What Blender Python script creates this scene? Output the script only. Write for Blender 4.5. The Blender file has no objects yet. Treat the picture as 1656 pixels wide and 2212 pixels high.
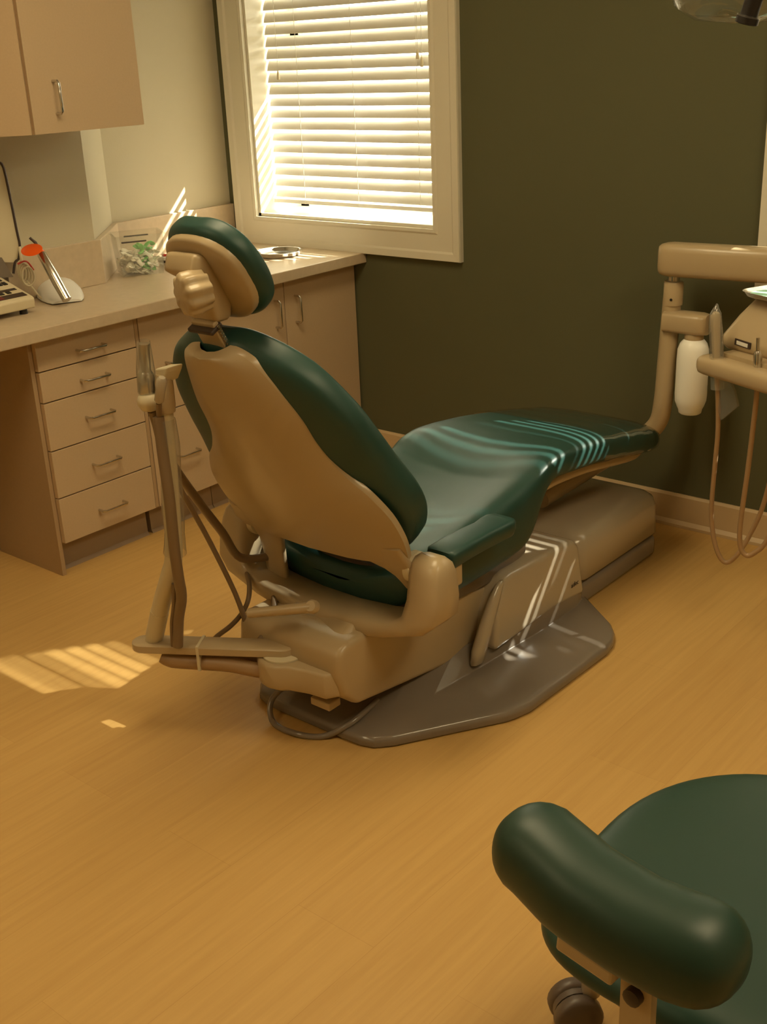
import bpy, bmesh, math, random
from mathutils import Vector, Matrix
C = bpy.context.scene.collection
SC = bpy.context.scene
R = math.radians
# ------------------------------------------------------------------ camera
CAM = Vector((3.6459, -3.3522, 1.524))
YAW, PITCH, ROLL, FPX, IW, IH = R(40.7825), R(-21.7684), R(-2.6274), 2509.1, 1656, 2212
_f = Vector((-math.sin(YAW) * math.cos(PITCH), math.cos(YAW) * math.cos(PITCH), math.sin(PITCH)))
_r = _f.cross(Vector((0, 0, 1))).normalized()
_u = _r.cross(_f)
_r, _u = _r * math.cos(ROLL) + _u * math.sin(ROLL), -_r * math.sin(ROLL) + _u * math.cos(ROLL)
cd = bpy.data.cameras.new('camera'); cam = bpy.data.objects.new('camera', cd); C.objects.link(cam)
cam.matrix_world = Matrix(((_r.x, _u.x, -_f.x, CAM.x), (_r.y, _u.y, -_f.y, CAM.y), (_r.z, _u.z, -_f.z, CAM.z), (0, 0, 0, 1)))
cd.sensor_fit = 'VERTICAL'; cd.sensor_height = 36.0; cd.lens = FPX / IH * 36.0
cd.clip_start = 0.02
SC.camera = cam
def at(px, py, x=None, y=None, z=None):
    """world point seen at a pixel, on the plane x=, y= or z="""
    d = _r * ((px - IW / 2) / FPX) - _u * ((py - IH / 2) / FPX) + _f
    if x is not None: t = (x - CAM.x) / d.x
    elif y is not None: t = (y - CAM.y) / d.y
    else: t = (z - CAM.z) / d.z
    return CAM + d * t
# ------------------------------------------------------------------ light and exposure
SC.view_settings.view_transform = 'Standard'; SC.view_settings.look = 'None'
SC.view_settings.gamma = 1.0; SC.view_settings.use_curve_mapping = False
SC.view_settings.exposure = 0.28
SC.cycles.use_denoising = True
SC.cycles.max_bounces = 10; SC.cycles.transparent_max_bounces = 24
SC.cycles.sample_clamp_indirect = 6.0
w = bpy.data.worlds.new('world'); SC.world = w; w.use_nodes = True
bg = w.node_tree.nodes['Background']; bg.inputs[0].default_value = (1.0, 0.91, 0.70, 1); bg.inputs[1].default_value = 10.0
sl = bpy.data.lights.new('sun', 'SUN'); sun = bpy.data.objects.new('sun', sl); C.objects.link(sun)
SUN_DIR = Vector((-0.755, -1.0, -1.0)).normalized()
sun.rotation_euler = SUN_DIR.to_track_quat('-Z', 'Y').to_euler()
sun.location = (6, 8, 9)
sl.energy = 22.0; sl.angle = R(0.6); sl.color = (1.0, 0.95, 0.80)
def ceiling_area(loc, sx, sy, e, col):
    l = bpy.data.lights.new('ceiling_lamp', 'AREA'); l.shape = 'RECTANGLE'; l.size = sx; l.size_y = sy; l.energy = e; l.color = col
    o = bpy.data.objects.new('ceiling_lamp', l); C.objects.link(o); o.location = loc
    return o
WARM = (1.0, 0.80, 0.46)
ceiling_area((1.5, -4.1, 2.50), 0.55, 1.15, 4.5, (1.0, 0.76, 0.40))
ceiling_area((1.9, -1.7, 2.50), 0.55, 1.15, 14, WARM)
ceiling_area((3.9, -1.7, 2.50), 0.55, 1.15, 14, WARM)
# ------------------------------------------------------------------ materials
def mat(name, col, rough=0.5, metal=0.0, spec=0.5, noise=None, bump=None, coat=0.0, trans=0.0, sss=0.0):
    m = bpy.data.materials.new(name); m.use_nodes = True
    nt = m.node_tree; b = nt.nodes['Principled BSDF']
    b.inputs['Base Color'].default_value = (*col, 1); b.inputs['Roughness'].default_value = rough
    b.inputs['Metallic'].default_value = metal; b.inputs['Specular IOR Level'].default_value = spec
    b.inputs['Coat Weight'].default_value = coat; b.inputs['Coat Roughness'].default_value = 0.08
    b.inputs['Transmission Weight'].default_value = trans
    if noise or bump:
        tc = nt.nodes.new('ShaderNodeTexCoord'); n = nt.nodes.new('ShaderNodeTexNoise')
        nt.links.new(tc.outputs['Object'], n.inputs['Vector'])
        n.inputs['Scale'].default_value = (noise or bump)[0]; n.inputs['Detail'].default_value = 4
        if noise:
            mx = nt.nodes.new('ShaderNodeMix'); mx.data_type = 'RGBA'
            k = noise[1]
            mx.inputs[6].default_value = (*[c * (1 - k) for c in col], 1); mx.inputs[7].default_value = (*[min(1, c * (1 + k)) for c in col], 1)
            nt.links.new(n.outputs['Fac'], mx.inputs[0]); nt.links.new(mx.outputs[2], b.inputs['Base Color'])
        if bump:
            n2 = nt.nodes.new('ShaderNodeTexNoise'); n2.inputs['Scale'].default_value = bump[0]; n2.inputs['Detail'].default_value = 3
            nt.links.new(tc.outputs['Object'], n2.inputs['Vector'])
            bp = nt.nodes.new('ShaderNodeBump'); bp.inputs['Strength'].default_value = bump[1]; bp.inputs['Distance'].default_value = bump[2]
            nt.links.new(n2.outputs['Fac'], bp.inputs['Height']); nt.links.new(bp.outputs['Normal'], b.inputs['Normal'])
    return m
def clear_mat(name, tint=(1, 1, 1), gloss=0.5, rough=0.05, haze=0.0, hazecol=(0.9, 0.9, 0.88)):
    """thin clear plastic or glass: lets light straight through and reflects at a glance"""
    m = bpy.data.materials.new(name); m.use_nodes = True; nt = m.node_tree
    nt.nodes.remove(nt.nodes['Principled BSDF']); out = nt.nodes['Material Output']
    t = nt.nodes.new('ShaderNodeBsdfTransparent'); t.inputs[0].default_value = (*tint, 1)
    g = nt.nodes.new('ShaderNodeBsdfGlossy'); g.inputs['Roughness'].default_value = rough
    lw = nt.nodes.new('ShaderNodeLayerWeight'); lw.inputs['Blend'].default_value = 0.5
    pw = nt.nodes.new('ShaderNodeMath'); pw.operation = 'POWER'; pw.inputs[1].default_value = 4.0
    nt.links.new(lw.outputs['Facing'], pw.inputs[0])
    mu = nt.nodes.new('ShaderNodeMath'); mu.operation = 'MULTIPLY_ADD'; mu.inputs[1].default_value = gloss; mu.inputs[2].default_value = 0.045 * gloss * 2
    mu.use_clamp = True
    nt.links.new(pw.outputs[0], mu.inputs[0])
    mx = nt.nodes.new('ShaderNodeMixShader'); nt.links.new(mu.outputs[0], mx.inputs[0])
    src = t
    if haze > 0:
        d = nt.nodes.new('ShaderNodeBsdfDiffuse'); d.inputs[0].default_value = (*hazecol, 1)
        m2 = nt.nodes.new('ShaderNodeMixShader'); m2.inputs[0].default_value = haze
        nt.links.new(t.outputs[0], m2.inputs[1]); nt.links.new(d.outputs[0], m2.inputs[2]); src = m2
    nt.links.new(src.outputs[0], mx.inputs[1]); nt.links.new(g.outputs[0], mx.inputs[2])
    nt.links.new(mx.outputs[0], out.inputs['Surface'])
    return m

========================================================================

Task goal:
Give back the whole listing as it stands, minus its pictures.

In response:
What Blender Python script creates this scene? Output the script only. Write for Blender 4.5. The Blender file has no objects yet. Treat the picture as 1656 pixels wide and 2212 pixels high.
import bpy, bmesh, math, random
from mathutils import Vector, Matrix
C = bpy.context.scene.collection
SC = bpy.context.scene
R = math.radians
# ------------------------------------------------------------------ camera
CAM = Vector((3.6459, -3.3522, 1.524))
YAW, PITCH, ROLL, FPX, IW, IH = R(40.7825), R(-21.7684), R(-2.6274), 2509.1, 1656, 2212
_f = Vector((-math.sin(YAW) * math.cos(PITCH), math.cos(YAW) * math.cos(PITCH), math.sin(PITCH)))
_r = _f.cross(Vector((0, 0, 1))).normalized()
_u = _r.cross(_f)
_r, _u = _r * math.cos(ROLL) + _u * math.sin(ROLL), -_r * math.sin(ROLL) + _u * math.cos(ROLL)
cd = bpy.data.cameras.new('camera'); cam = bpy.data.objects.new('camera', cd); C.objects.link(cam)
cam.matrix_world = Matrix(((_r.x, _u.x, -_f.x, CAM.x), (_r.y, _u.y, -_f.y, CAM.y), (_r.z, _u.z, -_f.z, CAM.z), (0, 0, 0, 1)))
cd.sensor_fit = 'VERTICAL'; cd.sensor_height = 36.0; cd.lens = FPX / IH * 36.0
cd.clip_start = 0.02
SC.camera = cam
def at(px, py, x=None, y=None, z=None):
    """world point seen at a pixel, on the plane x=, y= or z="""
    d = _r * ((px - IW / 2) / FPX) - _u * ((py - IH / 2) / FPX) + _f
    if x is not None: t = (x - CAM.x) / d.x
    elif y is not None: t = (y - CAM.y) / d.y
    else: t = (z - CAM.z) / d.z
    return CAM + d * t
# ------------------------------------------------------------------ light and exposure
SC.view_settings.view_transform = 'Standard'; SC.view_settings.look = 'None'
SC.view_settings.gamma = 1.0; SC.view_settings.use_curve_mapping = False
SC.view_settings.exposure = 0.28
SC.cycles.use_denoising = True
SC.cycles.max_bounces = 10; SC.cycles.transparent_max_bounces = 24
SC.cycles.sample_clamp_indirect = 6.0
w = bpy.data.worlds.new('world'); SC.world = w; w.use_nodes = True
bg = w.node_tree.nodes['Background']; bg.inputs[0].default_value = (1.0, 0.91, 0.70, 1); bg.inputs[1].default_value = 10.0
sl = bpy.data.lights.new('sun', 'SUN'); sun = bpy.data.objects.new('sun', sl); C.objects.link(sun)
SUN_DIR = Vector((-0.755, -1.0, -1.0)).normalized()
sun.rotation_euler = SUN_DIR.to_track_quat('-Z', 'Y').to_euler()
sun.location = (6, 8, 9)
sl.energy = 22.0; sl.angle = R(0.6); sl.color = (1.0, 0.95, 0.80)
def ceiling_area(loc, sx, sy, e, col):
    l = bpy.data.lights.new('ceiling_lamp', 'AREA'); l.shape = 'RECTANGLE'; l.size = sx; l.size_y = sy; l.energy = e; l.color = col
    o = bpy.data.objects.new('ceiling_lamp', l); C.objects.link(o); o.location = loc
    return o
WARM = (1.0, 0.80, 0.46)
ceiling_area((1.5, -4.1, 2.50), 0.55, 1.15, 4.5, (1.0, 0.76, 0.40))
ceiling_area((1.9, -1.7, 2.50), 0.55, 1.15, 14, WARM)
ceiling_area((3.9, -1.7, 2.50), 0.55, 1.15, 14, WARM)
# ------------------------------------------------------------------ materials
def mat(name, col, rough=0.5, metal=0.0, spec=0.5, noise=None, bump=None, coat=0.0, trans=0.0, sss=0.0):
    m = bpy.data.materials.new(name); m.use_nodes = True
    nt = m.node_tree; b = nt.nodes['Principled BSDF']
    b.inputs['Base Color'].default_value = (*col, 1); b.inputs['Roughness'].default_value = rough
    b.inputs['Metallic'].default_value = metal; b.inputs['Specular IOR Level'].default_value = spec
    b.inputs['Coat Weight'].default_value = coat; b.inputs['Coat Roughness'].default_value = 0.08
    b.inputs['Transmission Weight'].default_value = trans
    if noise or bump:
        tc = nt.nodes.new('ShaderNodeTexCoord'); n = nt.nodes.new('ShaderNodeTexNoise')
        nt.links.new(tc.outputs['Object'], n.inputs['Vector'])
        n.inputs['Scale'].default_value = (noise or bump)[0]; n.inputs['Detail'].default_value = 4
        if noise:
            mx = nt.nodes.new('ShaderNodeMix'); mx.data_type = 'RGBA'
            k = noise[1]
            mx.inputs[6].default_value = (*[c * (1 - k) for c in col], 1); mx.inputs[7].default_value = (*[min(1, c * (1 + k)) for c in col], 1)
            nt.links.new(n.outputs['Fac'], mx.inputs[0]); nt.links.new(mx.outputs[2], b.inputs['Base Color'])
        if bump:
            n2 = nt.nodes.new('ShaderNodeTexNoise'); n2.inputs['Scale'].default_value = bump[0]; n2.inputs['Detail'].default_value = 3
            nt.links.new(tc.outputs['Object'], n2.inputs['Vector'])
            bp = nt.nodes.new('ShaderNodeBump'); bp.inputs['Strength'].default_value = bump[1]; bp.inputs['Distance'].default_value = bump[2]
            nt.links.new(n2.outputs['Fac'], bp.inputs['Height']); nt.links.new(bp.outputs['Normal'], b.inputs['Normal'])
    return m
def clear_mat(name, tint=(1, 1, 1), gloss=0.5, rough=0.05, haze=0.0, hazecol=(0.9, 0.9, 0.88)):
    """thin clear plastic or glass: lets light straight through and reflects at a glance"""
    m = bpy.data.materials.new(name); m.use_nodes = True; nt = m.node_tree
    nt.nodes.remove(nt.nodes['Principled BSDF']); out = nt.nodes['Material Output']
    t = nt.nodes.new('ShaderNodeBsdfTransparent'); t.inputs[0].default_value = (*tint, 1)
    g = nt.nodes.new('ShaderNodeBsdfGlossy'); g.inputs['Roughness'].default_value = rough
    lw = nt.nodes.new('ShaderNodeLayerWeight'); lw.inputs['Blend'].default_value = 0.5
    pw = nt.nodes.new('ShaderNodeMath'); pw.operation = 'POWER'; pw.inputs[1].default_value = 4.0
    nt.links.new(lw.outputs['Facing'], pw.inputs[0])
    mu = nt.nodes.new('ShaderNodeMath'); mu.operation = 'MULTIPLY_ADD'; mu.inputs[1].default_value = gloss; mu.inputs[2].default_value = 0.045 * gloss * 2
    mu.use_clamp = True
    nt.links.new(pw.outputs[0], mu.inputs[0])
    mx = nt.nodes.new('ShaderNodeMixShader'); nt.links.new(mu.outputs[0], mx.inputs[0])
    src = t
    if haze > 0:
        d = nt.nodes.new('ShaderNodeBsdfDiffuse'); d.inputs[0].default_value = (*hazecol, 1)
        m2 = nt.nodes.new('ShaderNodeMixShader'); m2.inputs[0].default_value = haze
        nt.links.new(t.outputs[0], m2.inputs[1]); nt.links.new(d.outputs[0], m2.inputs[2]); src = m2
    nt.links.new(src.outputs[0], mx.inputs[1]); nt.links.new(g.outputs[0], mx.inputs[2])
    nt.links.new(mx.outputs[0], out.inputs['Surface'])
    return m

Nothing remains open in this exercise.